WHAT YOU WILL DO
Transcribe every line exactly and omit anything that is a picture.

DATA

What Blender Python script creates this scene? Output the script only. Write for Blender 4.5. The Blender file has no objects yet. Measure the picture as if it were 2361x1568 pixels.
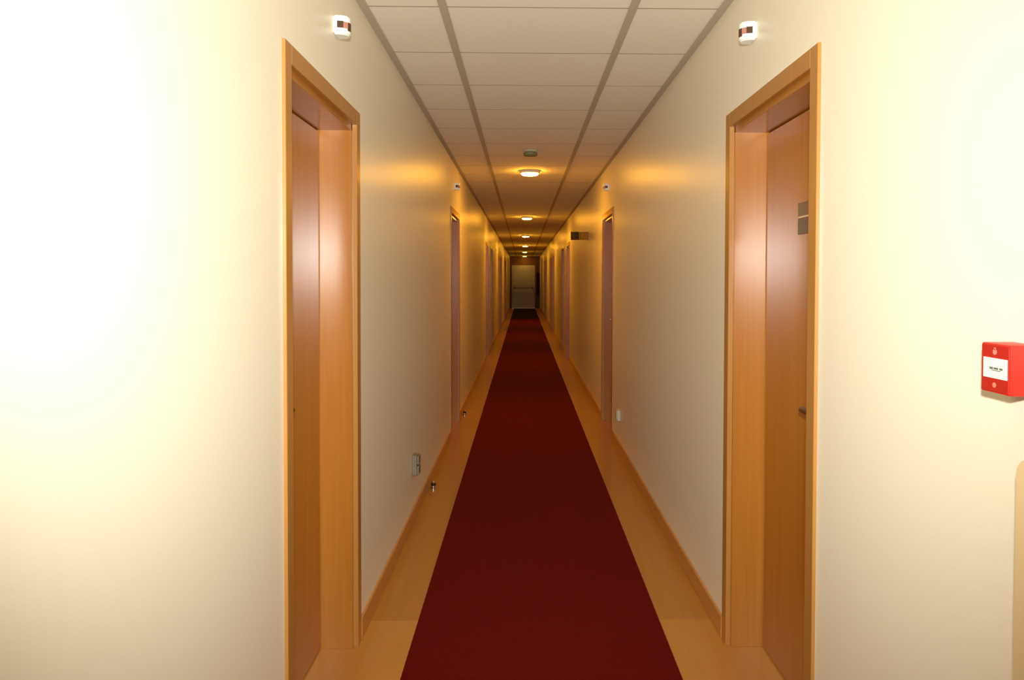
import bpy, bmesh, math
from mathutils import Vector, Matrix, Euler

C = bpy.context.scene.collection
F = 1700.0
XL, XR, H, HC = -0.658, 0.819, 2.552, 1.46      # left wall, right wall, ceiling, camera height
YB, YE = -3.0, 36.0                              # wall behind the camera, end wall

# ---------------------------------------------------------------- materials
def mat(name, color, rough=0.5, spec=0.5, metal=0.0, emit=None, strength=0.0, coat=0.0):
    m = bpy.data.materials.new(name); m.use_nodes = True
    b = m.node_tree.nodes['Principled BSDF']
    b.inputs['Base Color'].default_value = (*color, 1)
    b.inputs['Roughness'].default_value = rough
    b.inputs['Specular IOR Level'].default_value = spec
    b.inputs['Metallic'].default_value = metal
    b.inputs['Coat Weight'].default_value = coat
    if emit:
        b.inputs['Emission Color'].default_value = (*emit, 1)
        b.inputs['Emission Strength'].default_value = strength
    return m

def noise_mat(name, c1, c2, rough=0.5, spec=0.5, scale=(10, 10, 10), nscale=1.0, detail=4.0,
              bump=0.0, bdist=0.002, coat=0.0, coat_rough=0.1, rough_var=0.0):
    """two tones mixed by a stretched noise, in object space"""
    m = mat(name, c1, rough, spec, coat=coat)
    nt = m.node_tree; N = nt.nodes; L = nt.links
    b = N['Principled BSDF']; b.inputs['Coat Roughness'].default_value = coat_rough
    tc = N.new('ShaderNodeTexCoord'); mp = N.new('ShaderNodeMapping')
    mp.inputs['Scale'].default_value = scale
    no = N.new('ShaderNodeTexNoise'); no.inputs['Scale'].default_value = nscale
    no.inputs['Detail'].default_value = detail
    L.new(tc.outputs['Object'], mp.inputs['Vector']); L.new(mp.outputs['Vector'], no.inputs['Vector'])
    r = N.new('ShaderNodeValToRGB')
    r.color_ramp.elements[0].position = 0.3; r.color_ramp.elements[1].position = 0.7
    r.color_ramp.elements[0].color = (*c1, 1); r.color_ramp.elements[1].color = (*c2, 1)
    L.new(no.outputs['Fac'], r.inputs['Fac']); L.new(r.outputs['Color'], b.inputs['Base Color'])
    if bump:
        bp = N.new('ShaderNodeBump'); bp.inputs['Strength'].default_value = bump
        bp.inputs['Distance'].default_value = bdist
        L.new(no.outputs['Fac'], bp.inputs['Height']); L.new(bp.outputs['Normal'], b.inputs['Normal'])
    if rough_var:
        mr = N.new('ShaderNodeMapRange'); mr.inputs['To Min'].default_value = rough - rough_var
        mr.inputs['To Max'].default_value = rough + rough_var
        L.new(no.outputs['Fac'], mr.inputs['Value']); L.new(mr.outputs['Result'], b.inputs['Roughness'])
    return m

M = {}
M['wall'] = noise_mat('cream satin wall paint', (.835, .785, .625), (.85, .80, .64), rough=.36, spec=.5,
                      scale=(160, 160, 160), detail=3, bump=.02, bdist=.0003)
M['ceil'] = noise_mat('mineral ceiling tile', (.86, .83, .715), (.88, .85, .74), rough=1.0, spec=.02,
                      scale=(90, 90, 90), detail=5, bump=.05, bdist=.0005)
M['grid'] = mat('beige metal ceiling grid', (.50, .45, .35), .7, .2)
M['wood'] = noise_mat('orange beech veneer', (.36, .138, .017), (.40, .158, .022), rough=.25, spec=.7,
                      scale=(70, 70, 2.2), detail=5, coat=.12, coat_rough=.2)
M['casing'] = noise_mat('pale beech casing', (.38, .175, .036), (.43, .20, .044), rough=.38, spec=.5,
                        scale=(80, 80, 2.5), detail=5, coat=.2, coat_rough=.2)
M['leaf'] = noise_mat('orange beech door veneer', (.37, .130, .010), (.42, .152, .014), rough=.25, spec=.6,
                      scale=(28, 40, 1.4), detail=6, coat=.10, coat_rough=.2)
M['skirt'] = noise_mat('beech skirting', (.46, .20, .055), (.52, .235, .065), rough=.35, spec=.5,
                       scale=(60, 3, 60), detail=4, coat=.2, coat_rough=.2)
M['floor'] = noise_mat('polished beech sheet floor', (.37, .155, .024), (.42, .18, .03), rough=.30, spec=.45,
                       scale=(30, 2.0, 30), detail=5, coat=.12, coat_rough=.12, rough_var=.03)
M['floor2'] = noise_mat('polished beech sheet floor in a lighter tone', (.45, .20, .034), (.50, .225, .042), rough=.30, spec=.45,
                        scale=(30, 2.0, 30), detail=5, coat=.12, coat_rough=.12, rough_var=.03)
M['carpet'] = noise_mat('dark red carpet', (.095, .002, .0006), (.125, .003, .0009), rough=.95, spec=.1,
                        scale=(160, 160, 160), detail=6, bump=.5, bdist=.003)
M['mat'] = noise_mat('blackish brown floor strip', (.012, .003, .002), (.02, .005, .003), rough=.9, spec=.1,
                     scale=(120, 120, 120), detail=4)
M['chrome'] = mat('brushed steel', (.62, .58, .52), .22, .5, 1.0)
M['dark_metal'] = mat('dull bronze metal', (.16, .10, .045), .4, .5, .7)
M['white'] = mat('white moulded plastic', (.80, .83, .76), .35, .5)
M['grey'] = mat('grey socket plastic', (.20, .17, .12), .45, .5)
M['beige'] = mat('beige socket plastic', (.52, .46, .38), .45, .5)
M['dark'] = mat('dark smoked lens', (.07, .035, .02), .25, .5)
M['pink'] = mat('dull pink lens', (.45, .19, .13), .3, .5)
M['red'] = mat('red moulded plastic', (.66, .020, .010), .42, .4)
M['red_front'] = mat('red call point cover', (.40, .018, .009), .45, .3)
M['pale_red'] = mat('pale print on red', (.85, .22, .16), .5, .3)
M['ink'] = mat('grey green print', (.12, .15, .11), .6, .3)
M['label'] = mat('white break glass label', (.88, .80, .70), .3, .4)
M['lamp'] = mat('warm glowing opal glass', (.9, .8, .6), .4, .4, emit=(1.0, .43, .03), strength=190.0)
M['lamp_weak'] = mat('dim warm opal glass', (.9, .8, .6), .4, .4, emit=(1.0, .43, .03), strength=80.0)
M['lamp_base'] = mat('white lamp base', (.7, .62, .48), .5, .4)
M['green'] = mat('greenish grey plastic', (.20, .20, .09), .45, .4)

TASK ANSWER
What Blender Python script creates this scene? Output the script only. Write for Blender 4.5. The Blender file has no objects yet. Measure the picture as if it were 2361x1568 pixels.
import bpy, bmesh, math
from mathutils import Vector, Matrix, Euler

C = bpy.context.scene.collection
F = 1700.0
XL, XR, H, HC = -0.658, 0.819, 2.552, 1.46      # left wall, right wall, ceiling, camera height
YB, YE = -3.0, 36.0                              # wall behind the camera, end wall

# ---------------------------------------------------------------- materials
def mat(name, color, rough=0.5, spec=0.5, metal=0.0, emit=None, strength=0.0, coat=0.0):
    m = bpy.data.materials.new(name); m.use_nodes = True
    b = m.node_tree.nodes['Principled BSDF']
    b.inputs['Base Color'].default_value = (*color, 1)
    b.inputs['Roughness'].default_value = rough
    b.inputs['Specular IOR Level'].default_value = spec
    b.inputs['Metallic'].default_value = metal
    b.inputs['Coat Weight'].default_value = coat
    if emit:
        b.inputs['Emission Color'].default_value = (*emit, 1)
        b.inputs['Emission Strength'].default_value = strength
    return m

def noise_mat(name, c1, c2, rough=0.5, spec=0.5, scale=(10, 10, 10), nscale=1.0, detail=4.0,
              bump=0.0, bdist=0.002, coat=0.0, coat_rough=0.1, rough_var=0.0):
    """two tones mixed by a stretched noise, in object space"""
    m = mat(name, c1, rough, spec, coat=coat)
    nt = m.node_tree; N = nt.nodes; L = nt.links
    b = N['Principled BSDF']; b.inputs['Coat Roughness'].default_value = coat_rough
    tc = N.new('ShaderNodeTexCoord'); mp = N.new('ShaderNodeMapping')
    mp.inputs['Scale'].default_value = scale
    no = N.new('ShaderNodeTexNoise'); no.inputs['Scale'].default_value = nscale
    no.inputs['Detail'].default_value = detail
    L.new(tc.outputs['Object'], mp.inputs['Vector']); L.new(mp.outputs['Vector'], no.inputs['Vector'])
    r = N.new('ShaderNodeValToRGB')
    r.color_ramp.elements[0].position = 0.3; r.color_ramp.elements[1].position = 0.7
    r.color_ramp.elements[0].color = (*c1, 1); r.color_ramp.elements[1].color = (*c2, 1)
    L.new(no.outputs['Fac'], r.inputs['Fac']); L.new(r.outputs['Color'], b.inputs['Base Color'])
    if bump:
        bp = N.new('ShaderNodeBump'); bp.inputs['Strength'].default_value = bump
        bp.inputs['Distance'].default_value = bdist
        L.new(no.outputs['Fac'], bp.inputs['Height']); L.new(bp.outputs['Normal'], b.inputs['Normal'])
    if rough_var:
        mr = N.new('ShaderNodeMapRange'); mr.inputs['To Min'].default_value = rough - rough_var
        mr.inputs['To Max'].default_value = rough + rough_var
        L.new(no.outputs['Fac'], mr.inputs['Value']); L.new(mr.outputs['Result'], b.inputs['Roughness'])
    return m

M = {}
M['wall'] = noise_mat('cream satin wall paint', (.835, .785, .625), (.85, .80, .64), rough=.36, spec=.5,
                      scale=(160, 160, 160), detail=3, bump=.02, bdist=.0003)
M['ceil'] = noise_mat('mineral ceiling tile', (.86, .83, .715), (.88, .85, .74), rough=1.0, spec=.02,
                      scale=(90, 90, 90), detail=5, bump=.05, bdist=.0005)
M['grid'] = mat('beige metal ceiling grid', (.50, .45, .35), .7, .2)
M['wood'] = noise_mat('orange beech veneer', (.36, .138, .017), (.40, .158, .022), rough=.25, spec=.7,
                      scale=(70, 70, 2.2), detail=5, coat=.12, coat_rough=.2)
M['casing'] = noise_mat('pale beech casing', (.38, .175, .036), (.43, .20, .044), rough=.38, spec=.5,
                        scale=(80, 80, 2.5), detail=5, coat=.2, coat_rough=.2)
M['leaf'] = noise_mat('orange beech door veneer', (.37, .130, .010), (.42, .152, .014), rough=.25, spec=.6,
                      scale=(28, 40, 1.4), detail=6, coat=.10, coat_rough=.2)
M['skirt'] = noise_mat('beech skirting', (.46, .20, .055), (.52, .235, .065), rough=.35, spec=.5,
                       scale=(60, 3, 60), detail=4, coat=.2, coat_rough=.2)
M['floor'] = noise_mat('polished beech sheet floor', (.37, .155, .024), (.42, .18, .03), rough=.30, spec=.45,
                       scale=(30, 2.0, 30), detail=5, coat=.12, coat_rough=.12, rough_var=.03)
M['floor2'] = noise_mat('polished beech sheet floor in a lighter tone', (.45, .20, .034), (.50, .225, .042), rough=.30, spec=.45,
                        scale=(30, 2.0, 30), detail=5, coat=.12, coat_rough=.12, rough_var=.03)
M['carpet'] = noise_mat('dark red carpet', (.095, .002, .0006), (.125, .003, .0009), rough=.95, spec=.1,
                        scale=(160, 160, 160), detail=6, bump=.5, bdist=.003)
M['mat'] = noise_mat('blackish brown floor strip', (.012, .003, .002), (.02, .005, .003), rough=.9, spec=.1,
                     scale=(120, 120, 120), detail=4)
M['chrome'] = mat('brushed steel', (.62, .58, .52), .22, .5, 1.0)
M['dark_metal'] = mat('dull bronze metal', (.16, .10, .045), .4, .5, .7)
M['white'] = mat('white moulded plastic', (.80, .83, .76), .35, .5)
M['grey'] = mat('grey socket plastic', (.20, .17, .12), .45, .5)
M['beige'] = mat('beige socket plastic', (.52, .46, .38), .45, .5)
M['dark'] = mat('dark smoked lens', (.07, .035, .02), .25, .5)
M['pink'] = mat('dull pink lens', (.45, .19, .13), .3, .5)
M['red'] = mat('red moulded plastic', (.66, .020, .010), .42, .4)
M['red_front'] = mat('red call point cover', (.40, .018, .009), .45, .3)
M['pale_red'] = mat('pale print on red', (.85, .22, .16), .5, .3)
M['ink'] = mat('grey green print', (.12, .15, .11), .6, .3)
M['label'] = mat('white break glass label', (.88, .80, .70), .3, .4)
M['lamp'] = mat('warm glowing opal glass', (.9, .8, .6), .4, .4, emit=(1.0, .43, .03), strength=190.0)
M['lamp_weak'] = mat('dim warm opal glass', (.9, .8, .6), .4, .4, emit=(1.0, .43, .03), strength=80.0)
M['lamp_base'] = mat('white lamp base', (.7, .62, .48), .5, .4)
M['green'] = mat('greenish grey plastic', (.20, .20, .09), .45, .4)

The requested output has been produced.